Metal is as guilty of having drug addicts as any other genre of music. Get your facts straight.
 
#53 ·
If this is the only argument you have against jazz, then you better start looking at the bigger picture, which is you don't have an argument.
You apparently have a reading comprehension problem-- strange in someone supposedly as highly educated and sophisticated as yourself.

The fact that many top jazz musicians were heroin addicts, to say nothing of alcohol and cannabis, isn't intrinsically an argument against jazz. The point is that it gives the lie to your pretension that jazz is somehow on a higher plane.

When in fact it was produced largely by dopers and drunks. "Higher Plane" indeed... in fact they were the dregs of society and it's only comparatively recently that it's become the cause celebre of the tweed bar set.
 
#55 ·
Right, okay, so jazz is somehow inferior because it's played by drunks and dopers?

I love how you keep trying to make excuses and defend metal by trying to tear down a genre of music that's highly regarded around the world and taught in schools and institutions.

Name 10 prestigious colleges in the United States that teach composition students about metal. This is going to be good...
 
#56 ·
Right, okay, so jazz is somehow inferior because it's played by drunks and dopers?
Once again, I'm astounded at the difficulty you seem to be having in comprehending something that seems quite simple to me.

I will state it for you once more, this time as simply as I possibly can. The fact that jazz comes from speakeasy dive bars gives the lie to your thesis that it is somehow not popular music.

Name 10 prestigious colleges in the United States that teach composition students about metal. This is going to be good...
Once again, argument ad majorem fallacy, debunked thus: numerous colleges in the United States teach students about hiphop. This trend is increasing. Another pathetic attempt at maintaining your fantasy of intellectual elitism.

You seem to have an inferiority complex regarding jazz. I have never attacked jazz even though I don't particularly care for it.

The core of what you appear to be having difficulty understanding is this: the immediate discussion is not some sort of debate regarding the quality of jazz (a subjective opinion) but rather its indisputable status as popular music.

Popular music it was, is and always shall be.
 
#57 ·
Once again, I'm astounded at the difficulty you seem to be having in comprehending something that seems quite simple to me.

I will state it for you once more, this time as simply as I possibly can. The fact that jazz comes from speakeasy dive bars gives the lie to your thesis that it is somehow not popular music.

Once again, argument ad majorem fallacy, debunked thus: numerous colleges in the United States teach students about hiphop. This trend is increasing. Another pathetic attempt at maintaining your fantasy of intellectual elitism.

You seem to have an inferiority complex regarding jazz. I have never attacked jazz even though I don't particularly care for it.
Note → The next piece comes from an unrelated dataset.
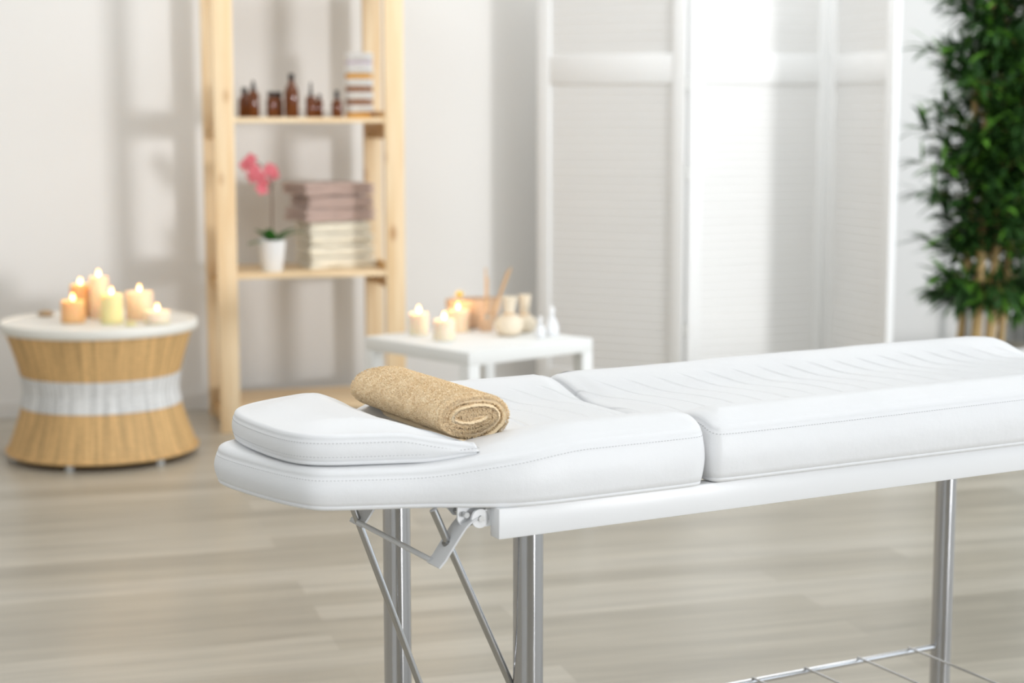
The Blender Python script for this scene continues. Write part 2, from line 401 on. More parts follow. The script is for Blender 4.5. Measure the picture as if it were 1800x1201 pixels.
def cushion(name, pts, n, z0, zs, top, med, parent, bulge=.005, rtop=.012, rbot=.006, label=None, stitches=True, rings=26):
    """closed outline (counter-clockwise), bottom z0(s,t), seam height zs(s,t), top(s,t,d,side) above the seam"""
    P = smooth_closed(pts, n); NN = normals2(P); mb = MB(); vs = []; fs = []
    rows = []
    def row(inset, zf):
        r = []
        for i, p in enumerate(P):
            q = p - NN[i] * inset; r.append(len(vs)); vs.append((q.x, q.y, zf(i, p)))
        rows.append(r)
    Z0 = [z0(p.x, p.y) for p in P]; ZS = [zs(p.x, p.y) for p in P]
    row(rbot + .012, lambda i, p: Z0[i] + .0005); row(rbot + .004, lambda i, p: Z0[i])
    for k in range(1, 5):
        a = PI / 2 * k / 4; row(rbot * (1 - math.sin(a)) + .001, lambda i, p, a=a: Z0[i] + rbot * (1 - math.cos(a)))
    row(.0020, lambda i, p: Z0[i] + rbot + .0015)            # lower seam groove
    row(.000, lambda i, p: Z0[i] + rbot + .003)
    for k in range(1, 9):
        f = k / 9; row(-bulge * math.sin(PI * f), lambda i, p, f=f: Z0[i] + rbot + .003 + (ZS[i] - .003 - Z0[i] - rbot - .003) * f)
    row(.000, lambda i, p: ZS[i] - .0022); row(.0020, lambda i, p: ZS[i]); row(.0016, lambda i, p: ZS[i] + .0022)
    for k in range(1, 5):
        a = PI / 2 * k / 5; row(.0024 + rtop * (1 - math.cos(a)) * .9, lambda i, p, a=a: ZS[i] + .003 + rtop * .55 * math.sin(a))
    base = rtop * .55 * math.sin(PI / 2 * .8) + .003; ins0 = .0024 + rtop * (1 - math.cos(PI / 2 * .8)) * .9
    for k in range(1, rings + 1):
        f = (k / rings) ** 1.25; r = []
        for i, p in enumerate(P):
            q0 = p - NN[i] * ins0; m_ = med(p); q = q0.lerp(m_, f); d = (q - q0).length
            side = abs(NN[i].y)
            z = zs(q.x, q.y) + base + top(q.x, q.y, d, side)
            z += .0012 * noise.noise(Vector((q.x * 9, q.y * 9, 3))) * min(1, d / .03)
            r.append(len(vs)); vs.append((q.x, q.y, z))
        rows.append(r)
    N_ = len(P)
    for a in range(len(rows) - 1):
        for i in range(N_):
            j = (i + 1) % N_; fs.append((rows[a][i], rows[a][j], rows[a + 1][j], rows[a + 1][i]))
    fs.append(tuple(rows[0])[::-1])
    mb.add(vs, fs)
    o = mb.build(name, M['leather'], parent, 70, label)
    me = o.data
    bm = bmesh.new(); bm.from_mesh(me); bmesh.ops.remove_doubles(bm, verts=bm.verts, dist=.0002); bmesh.ops.recalc_face_normals(bm, faces=bm.faces); bm.to_mesh(me); bm.free()
    if stitches:
        st = MB(); acc = 0; pitch = .0058
        for which in ((0, 1) if stitches == 2 else (0,)):
            acc = 0
            for i in range(N_):
                a, b = P[i], P[(i + 1) % N_]; L = (b - a).length; t = pitch - acc
                while t <= L:
                    q = a.lerp(b, t / L); nn = NN[i]; d = (b - a).normalized()
                    if which == 0: c = Vector((q.x + nn.x * .0006, q.y + nn.y * .0006, zs(q.x, q.y) - .0050))
                    else: c = Vector((q.x + nn.x * .0012, q.y + nn.y * .0012, z0(q.x, q.y) + rbot + .0085))
                    ang = math.atan2(d.y, d.x)
                    st.box(c, (.0030, .0011, .0008), __import__('mathutils').Matrix.Rotation(ang, 3, 'Z'))
                    t += pitch
                acc = L - (t - pitch)
        st.build('stitching', M['stitch'], o, None, 'grey stitching')
    return o

TC = .275
# section with the tapered head
o1 = [(.376, -.004), (.361, -.013), (.30, -.014), (.16, -.014), (.06, -.012), (.005, .004), (-.05, .034), (-.10, .060), (-.17, .085), (-.228, .107), (-.254, .122), (-.270, .150), (-.290, .205), (-.312, .300), (-.320, .350), (-.321, .392), (-.300, .425),
      (-.25, .447), (-.17, .470), (-.10, .492), (-.05, .515), (.005, .546), (.06, .562), (.16, .564), (.30, .564), (.375, .563), (.381, .555), (.381, .40), (.381, .15), (.381, .015)]
o1 = o1[::-1]
def saddle(t, lo, hi, crest, dip):
    dt = max(0, min(t - lo, hi - t)); return crest * sstep(0, .05, dt) - (crest + dip) * sstep(.06, .20, dt)
def zs1(s, t):
    return .763 + .035 * sstep(-.13, .16, s) + saddle(t, -.013, .563, .014, .014) * sstep(-.08, .14, s)
def top1(s, t, d, side): return .004 * sstep(0, .05, d)
def med1(p): return Vector((max(-.16, min(.21, p.x)), TC + .0 * p.x))
cushion('head_cushion', o1, 640, lambda s, t: .710, zs1, top1, med1, bed, rtop=.017, label='cushion with the tapered head', rings=34)
# main section
o2 = [(.392, .563), (.392, .555), (.392, .40), (.392, .15), (.392, .015), (.397, -.005), (.413, -.014), (.60, -.014), (1.0, -.014), (1.40, -.014), (1.47, -.010), (1.505, .02), (1.515, .10), (1.515, .275), (1.515, .45), (1.505, .53), (1.47, .560), (1.40, .564), (1.0, .564), (.60, .564), (.40, .564)]
def zs2(s, t): return .798 + .006 * sstep(.4, 1.3, s) + saddle(t, -.013, .563, .014, .017)
def top2(s, t, d, side): return .004 * sstep(0, .05, d)
cushion('long_cushion', o2, 860, lambda s, t: .712, zs2, top2, lambda p: Vector((max(.60, min(1.30, p.x)), TC)), bed, rtop=.018, label='long body cushion', rings=34)
# loose head pillow on top
pil = [(-.012, .042), (-.030, .053), (-.11, .086), (-.18, .108), (-.235, .128), (-.268, .160), (-.284, .22), (-.292, .32), (-.289, .39), (-.272, .440), (-.235, .475), (-.18, .505), (-.12, .53), (-.075, .545), (-.052, .538), (-.042, .505), (-.042, .44), (-.046, .35), (-.044, .26), (-.038, .18), (-.026, .11), (-.010, .056)]
def z0p(s, t): return .777 + .009 * sstep(-.10, 0, s)
def zsp(s, t): return z0p(s, t) + .0085 + .030 * (1 - sstep(-.14, -.010, s - .25 * max(0, abs(t - .29) - .17)))  + .002
cushion('head_pillow', pil[::-1], 420, z0p, zsp, lambda s, t, d, side: .012 * sstep(0, .09, d), lambda p: Vector((-.155, max(.20, min(.39, p.y)))), bed, bulge=.0025, rtop=.010, rbot=.0055, stitches=2, label='loose head pillow', rings=16)

MB().box6(-.10, .36, .19, .40, .700, .712, .003).build('head_board', M['board'], bed)
fr = MB()
fr.box6(0, 1.50, .0, .030, .662, .7105, .0022); fr.box6(0, 1.50, .520, .550, .662, .7105, .0022)
for s0 in (.06, .60, 1.20, 1.46): fr.box6(s0, s0 + .03, .028, .522, .668, .705, .002)
fo = fr.build('bed_frame', M['frame'], bed, 35)
sp_ = MB()
for s_, t_ in ((.20, .0),): sp_.tube([(s_, -.0006, .690), (s_, .001, .690)], .0011, 8)
for s_, t_, r_ in ((.067, .028, .0240), (.066, .525, .0255), (1.405, .525, .0225), (1.405, .028, .0225)):
    leg = MB().tube([(s_, t_, 0.012), (s_, t_, .30), (s_, t_, .664)], r_, 48).build('leg', M['chrome'], bed, 40)
    MB().lathe([(r_ + .004, 0), (r_ + .006, .006), (r_ + .004, .016), (r_ - .001, .018)], 32, (s_, t_, 0)).build('foot_cap', M['black_cap'], leg)
# wire shelf between the legs
sh = MB()
sh.tube([(.10, .525, .137), (1.384, .525, .133)], .0065, 16); sh.tube([(.10, .028, .137), (1.384, .028, .133)], .0065, 16)
sh.build('shelf_rail', M['chrome_bar'], bed)
ws = MB(); k = 0
for s_ in (.15, .30, .45, .60, .742, .883, 1.021, 1.166, 1.310):
    ws.tube([(s_, .525, .143), (s_, .27, .141), (s_, .03, .143)], .0024, 10)
ws.build('shelf_wires', M['rod'], bed)
# head mechanism
def rod(top, bot):
    MB().tube([top, bot], .0062, 20).build('support_rod', M['rod'], bed)
def line(p, q, z):
    p = Vector(p); q = Vector(q); f = (z - p.z) / (q.z - p.z); return p.lerp(q, f)
pa, pb = Vector((-.0865, .05, .706)), Vector((.047, .05, .411))
rod(line(pa, pb, .7092), line(pa, pb, .14))
pc, pd = Vector((-.0893, .35, .639)), Vector((.0274, .35, .3236))
rod(line(pc, pd, .714), line(pc, pd, .14))
MB().tube([(.175, .03, .137), (.175, .52, .137)], .007, 14).build('cross_bar', M['chrome_bar'], bed)
def strap(t0, t1, th_=.0032):
    path = [(-.0905, .6225), (-.0870, .6262), (-.0800, .6330), (-.0700, .6470), (-.0560, .6660), (-.0450, .6800), (-.0370, .6870), (-.0290, .6920), (-.0200, .6950)]
    n_ = len(path); up_ = []; lo_ = []
    for i_ in range(n_):
        a_ = Vector(path[max(0, i_ - 1)]); b_ = Vector(path[min(n_ - 1, i_ + 1)]); d_ = (b_ - a_).normalized()
        nn_ = Vector((-d_.y, d_.x)) * th_ / 2; p_ = Vector(path[i_]); up_.append(tuple(p_ + nn_)); lo_.append(tuple(p_ - nn_))
    mb = MB(); mb.prism(up_ + lo_[::-1], (0, t0, 0), (1, 0, 0), (0, 0, 1), (0, t1 - t0, 0)); return mb
ring = lambda mb, c, r0: mb.tube([Vector(c) + Vector((-.0026, 0, .0046)) , Vector(c) + Vector((.0026, 0, -.0046))], r0, 20)
sa = strap(.024, .068).build('locking_strap', M['bracket'], bed, 30)
g_ = MB(); ring(g_, (-.0625, .05, .6530), .0088); g_.build('guide_hole', M['bolt'], sa, 40, 'dark rim of the rod hole')
sb = strap(.324, .374).build('locking_strap', M['bracket'], bed, 30)
MB().tube([(-.0860, .060, .6265), (-.0860, .372, .6265)], .0046, 16).build('link_bar', M['bracket'], bed)
hb = MB()
hb.prism([(-.050, .712), (-.050, .690), (-.044, .680), (-.034, .676), (-.024, .680), (-.018, .690), (.000, .690), (.000, .712)], (0, .042, 0), (1, 0, 0), (0, 0, 1), (0, .004, 0))
hb.prism([(-.060, .712), (-.044, .692), (-.030, .690), (-.020, .712)], (0, .070, 0), (1, 0, 0), (0, 0, 1), (0, .004, 0))
n = 24; hb.prism([(-.0185 + .0150 * math.cos(2 * PI * i / n), .6925 + .0150 * math.sin(2 * PI * i / n)) for i in range(n)], (0, .026, 0), (1, 0, 0), (0, 0, 1), (0, .005, 0))
hb.prism([(-.010, .6790), (.002, .6790), (.002, .706), (-.010, .706)], (0, .026, 0), (1, 0, 0), (0, 0, 1), (0, .004, 0))
hg = hb.build('hinge_bracket', M['frame'], bed)
MB().tube([(-.0185, .0225, .6925), (-.0185, .046, .6925)], .0052, 6).build('bolt', M['bolt'], hg, None)
MB().tube([(-.040, .030, .699), (-.040, .070, .699)], .0045, 16).build('pivot_pin', M['rod'], hg)
hb2 = MB(); hb2.prism([(-.050, .712), (-.050, .690), (-.034, .676), (-.018, .690), (.000, .712)], (0, .374, 0), (1, 0, 0), (0, 0, 1), (0, .004, 0))
hb2.build('hinge_bracket', M['frame'], bed)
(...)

The core of what you appear to be having difficulty understanding is this: the immediate discussion is not some sort of debate regarding the quality of jazz (a subjective opinion) but rather its indisputable status as popular music.

Popular music it was, is and always shall be.
Regardless of whether jazz is a popular music is beside the point I think, jazz will always be more superior to metal, thus, this is why jazz is taught in schools across the globe and metal isn't, because metal has no historical or musical value.
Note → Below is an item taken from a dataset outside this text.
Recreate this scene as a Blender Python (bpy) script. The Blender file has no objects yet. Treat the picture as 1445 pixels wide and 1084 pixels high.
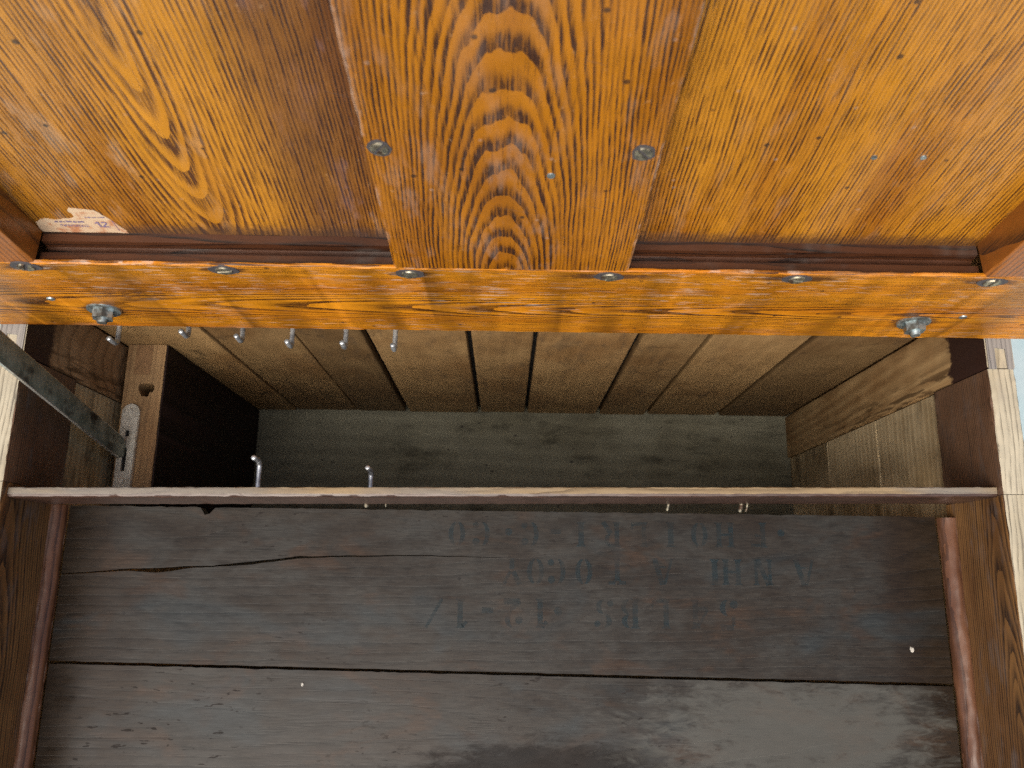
import bpy, bmesh, math, random
from mathutils import Vector, Matrix, noise as mnoise

SC = bpy.context.scene
COL = SC.collection
H = 1.26            # height of the lens above the ground


def W(x, y, z):
    return Vector((x, y, z + H))


# ------------------------------------------------------------------ camera
cam_d = bpy.data.cameras.new('camera')
cam = bpy.data.objects.new('camera', cam_d)
COL.objects.link(cam)
SC.camera = cam
Fv = Vector((0.00611294, 0.23599247, -0.97173566))
Uv = Vector((-0.01412698, 0.97167722, 0.23588941))
Rv = Vector((0.99988152, 0.01228572, 0.00927367))
m = Matrix((Rv, Uv, -Fv)).transposed().to_4x4()
m.translation = (0, 0, H)
cam.matrix_world = m
cam_d.sensor_width = 36.0
cam_d.lens = 1168.46 / 1445.0 * 36.0
cam_d.clip_start = 0.01
cam_d.clip_end = 500.0
cam_d.dof.use_dof = True
cam_d.dof.focus_distance = 0.74
cam_d.dof.aperture_fstop = 11.0

# ------------------------------------------------------------------ light
world = bpy.data.worlds.new('World')
SC.world = world
world.use_nodes = True
wn = world.node_tree
wn.nodes.clear()
sky = wn.nodes.new('ShaderNodeTexSky')
sky.sky_type = 'NISHITA'
sky.sun_disc = False
SUN_EL, SUN_AZ = 57.0, 202.0          # degrees; azimuth from +Y (behind the lid) clockwise
sky.sun_elevation = math.radians(SUN_EL)
sky.sun_rotation = math.radians(SUN_AZ)
sky.air_density = 1.0
sky.dust_density = 8.0
sky.ozone_density = 0.6
bg = wn.nodes.new('ShaderNodeBackground')
bg.inputs['Strength'].default_value = 0.13
wo = wn.nodes.new('ShaderNodeOutputWorld')
wn.links.new(sky.outputs[0], bg.inputs['Color'])
wn.links.new(bg.outputs[0], wo.inputs['Surface'])

sun_d = bpy.data.lights.new('sun', 'SUN')
sun_d.energy = 1.5
sun_d.angle = math.radians(50.0)
sun_d.color = (1.0, 0.95, 0.88)
sun = bpy.data.objects.new('sun', sun_d)
COL.objects.link(sun)
az, el = math.radians(SUN_AZ), math.radians(SUN_EL)
sdir = Vector((math.sin(az) * math.cos(el), math.cos(az) * math.cos(el), math.sin(el)))
sun.rotation_euler = sdir.to_track_quat('Z', 'Y').to_euler()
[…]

I'm done talking with you, metal man.
 
#59 ·
I 've spent at least an hour reading these theads on metal vs. classical vs. jazz and whatever... My head feels like a giant watermelon. The last thing I wanna do right now is listen to any of aforemetnioned genres!
 
#60 ·
I think, jazz will always be more superior to metal, thus, this is why jazz is taught in schools across the globe and metal isn't, because metal has no historical or musical value.
So because hiphop is taught in schools across the globe, it's on the same level as jazz.
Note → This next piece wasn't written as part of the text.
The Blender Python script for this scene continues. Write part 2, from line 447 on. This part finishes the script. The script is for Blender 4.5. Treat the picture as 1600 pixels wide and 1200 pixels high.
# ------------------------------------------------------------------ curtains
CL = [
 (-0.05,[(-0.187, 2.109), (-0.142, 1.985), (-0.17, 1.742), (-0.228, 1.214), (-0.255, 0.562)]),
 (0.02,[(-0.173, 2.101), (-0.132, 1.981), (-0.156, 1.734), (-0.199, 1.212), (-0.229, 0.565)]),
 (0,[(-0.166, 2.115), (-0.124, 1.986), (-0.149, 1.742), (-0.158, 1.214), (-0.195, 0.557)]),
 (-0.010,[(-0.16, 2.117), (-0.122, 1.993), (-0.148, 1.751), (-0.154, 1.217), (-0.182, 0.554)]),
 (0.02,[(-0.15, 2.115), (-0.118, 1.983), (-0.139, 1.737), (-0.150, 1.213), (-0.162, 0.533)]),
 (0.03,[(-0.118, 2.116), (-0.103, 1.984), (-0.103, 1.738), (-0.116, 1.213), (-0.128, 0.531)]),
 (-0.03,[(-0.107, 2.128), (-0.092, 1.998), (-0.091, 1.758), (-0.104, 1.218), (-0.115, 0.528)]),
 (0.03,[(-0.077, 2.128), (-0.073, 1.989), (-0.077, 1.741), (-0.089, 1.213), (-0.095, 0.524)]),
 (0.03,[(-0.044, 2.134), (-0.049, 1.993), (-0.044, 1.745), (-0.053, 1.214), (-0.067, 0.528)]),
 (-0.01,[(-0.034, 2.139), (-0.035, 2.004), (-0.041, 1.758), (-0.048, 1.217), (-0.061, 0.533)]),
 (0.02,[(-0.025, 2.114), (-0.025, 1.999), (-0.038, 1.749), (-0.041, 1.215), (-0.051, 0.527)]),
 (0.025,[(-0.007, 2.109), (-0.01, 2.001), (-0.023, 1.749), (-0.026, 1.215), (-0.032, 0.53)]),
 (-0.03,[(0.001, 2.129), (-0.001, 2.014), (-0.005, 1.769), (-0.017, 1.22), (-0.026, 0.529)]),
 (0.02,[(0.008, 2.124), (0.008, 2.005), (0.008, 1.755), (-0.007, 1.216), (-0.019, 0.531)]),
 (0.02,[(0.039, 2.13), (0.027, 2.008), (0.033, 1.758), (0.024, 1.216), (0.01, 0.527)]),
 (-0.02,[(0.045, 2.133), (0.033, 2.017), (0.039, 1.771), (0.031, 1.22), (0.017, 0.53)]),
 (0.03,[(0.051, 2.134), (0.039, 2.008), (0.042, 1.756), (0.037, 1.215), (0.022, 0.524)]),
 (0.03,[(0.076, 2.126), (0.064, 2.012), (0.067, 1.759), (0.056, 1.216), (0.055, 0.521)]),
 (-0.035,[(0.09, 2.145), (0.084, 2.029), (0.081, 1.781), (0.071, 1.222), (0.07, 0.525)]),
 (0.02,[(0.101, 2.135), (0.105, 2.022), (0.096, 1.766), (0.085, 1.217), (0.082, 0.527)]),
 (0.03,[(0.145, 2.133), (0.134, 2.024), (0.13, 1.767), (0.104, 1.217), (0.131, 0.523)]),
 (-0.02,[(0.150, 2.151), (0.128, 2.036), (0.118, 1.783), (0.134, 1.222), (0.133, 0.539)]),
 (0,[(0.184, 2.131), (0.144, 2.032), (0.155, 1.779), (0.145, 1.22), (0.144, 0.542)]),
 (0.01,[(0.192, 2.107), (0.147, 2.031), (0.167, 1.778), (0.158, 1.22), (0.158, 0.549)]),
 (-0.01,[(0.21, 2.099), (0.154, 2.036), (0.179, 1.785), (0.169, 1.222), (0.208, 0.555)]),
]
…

Your implication, not mine. But you're getting it now.

No historical or musical value? I think not-- it's far closer to classical than jazz is. But if you don't want to talk to Metal Man anymore, it's a free country.

Once again, you'd be far meeker in person.
 
#61 ·
I really hate to necro threads, even more on first posts. I just stumbled on this thread and thought I'd bring in my point of view on the subject of matter.

1. Music isn't "just" about theory. Some opinions I've read here have theory importance in such a high esteem that they forget the point. The best portrait isn't always the one that is the most photo realistic.

2. Horrible, truly horrible examples of metal music to try to make your point at the very least heard by classical music folks on a classical music forum. Here are some of my suggestions that should at the very least, trigger some interest.

Metal + Avant Guarde done right

Metal + fusion done right

Metal + Progressive done right

Just weird stuff

But honestly, Metal is most of the time a battle cry (i.e. :
) and most of the time listening to it makes us feel stronger. Not for our failed life, but like for me who had to wake up after 2h30 of sleep to continue working on my master in neurosciences, it made me forget the sleeplessness. Any form of art that can generate an emotion, a feeling this strong in a person is good art. The point of art is to convey emotions, not to show off skills. That's why bands like Brain Drill who show ridiculous amount of time signature/technique/scales for the sake of showing it is able to isn't considered good music.

A complex emotional song isn't better than a song of similar emotional content.

P.S.: don't try to "get" metal on the first try (just like with most jazz), you really have to work to understand this type of music just like it would take time to understand the dissonant classical chinese music if you're not used to (like a previous poster said).
 
#62 ·
Wow, youve just revealed the purpose of art to this messageboard. Why on earth had none of us ever thought of that? Its so simple! Conveying emotion....
I disagree btw.

Secondly, theory in painting is not all aimed at producing photo-realistic portraits. Abstractionism, pointillism, impressionism, expressionism etc... Have also developed theories.